Life is not easy but Fa’iilagi Togafau, of Utuali’i, remains optimistic.

She knows there is not much she can do about a lot of things happening around her so she is doing her best to look after her family, especially her children.

“Growing up was hard. We had a hard life,” she said. 

“Our family struggled financially.”

Some of those struggles have not changed.

Fai’ilagi is now a mother of eight.

“We try our very best to put them through school. On top of all that we also have to deal with other stuff at home and with the village.”

Aged 42, Fa’iilagi said the Samoan life is hard. 

“That’s where everyone is really struggling,” she said.

“We’ve got too many faalavelave to deal with and everyone is struggling.”

For Fai’ilagi, they depend on seafood for money and survival.

 “For us, we mainly live off of the sea. My husband and some of my brothers always go fishing for money.  It’s really hard but we have no other choice.”

Sometimes they go without money. 

“What do I do when I know I have no money for the children the next day?” 

But she is optimistic.

The mother went on to say, hard work, dedication is what will get them through.

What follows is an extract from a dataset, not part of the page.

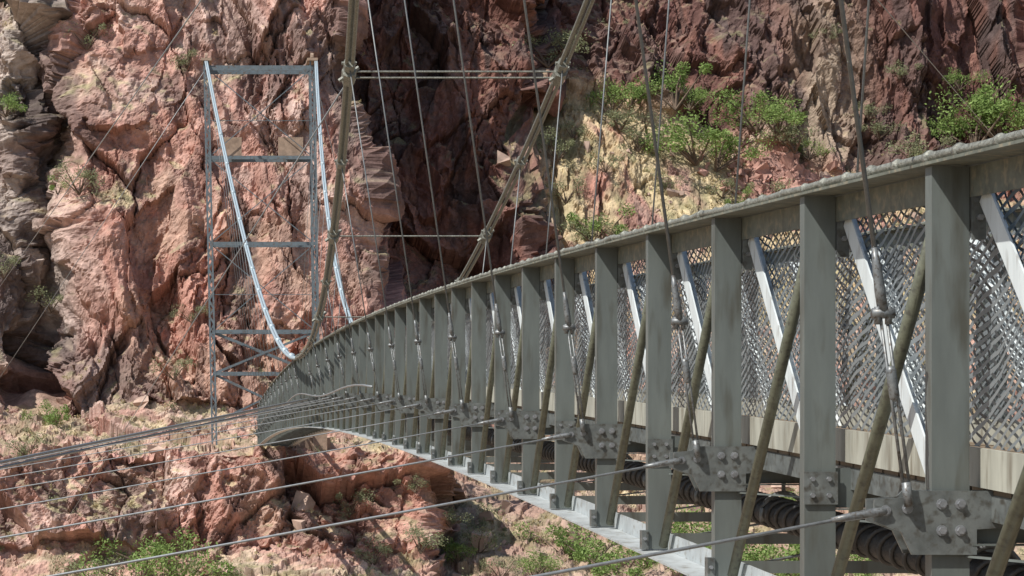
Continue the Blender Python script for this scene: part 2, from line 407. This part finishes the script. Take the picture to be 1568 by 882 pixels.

 “You have to be willing to put in extra time and continue to develop knowledge and future relations,” she said. 

“The secret is hard work, and to make sure the success stays in the family. 

“You can start from scratch, but if you work hard, you will reap the fruits of your labour.”

She added: “We are a hard-working couple and we work every hour we can to give the best to our young family.

“We are going to go fishing to find some food and money.”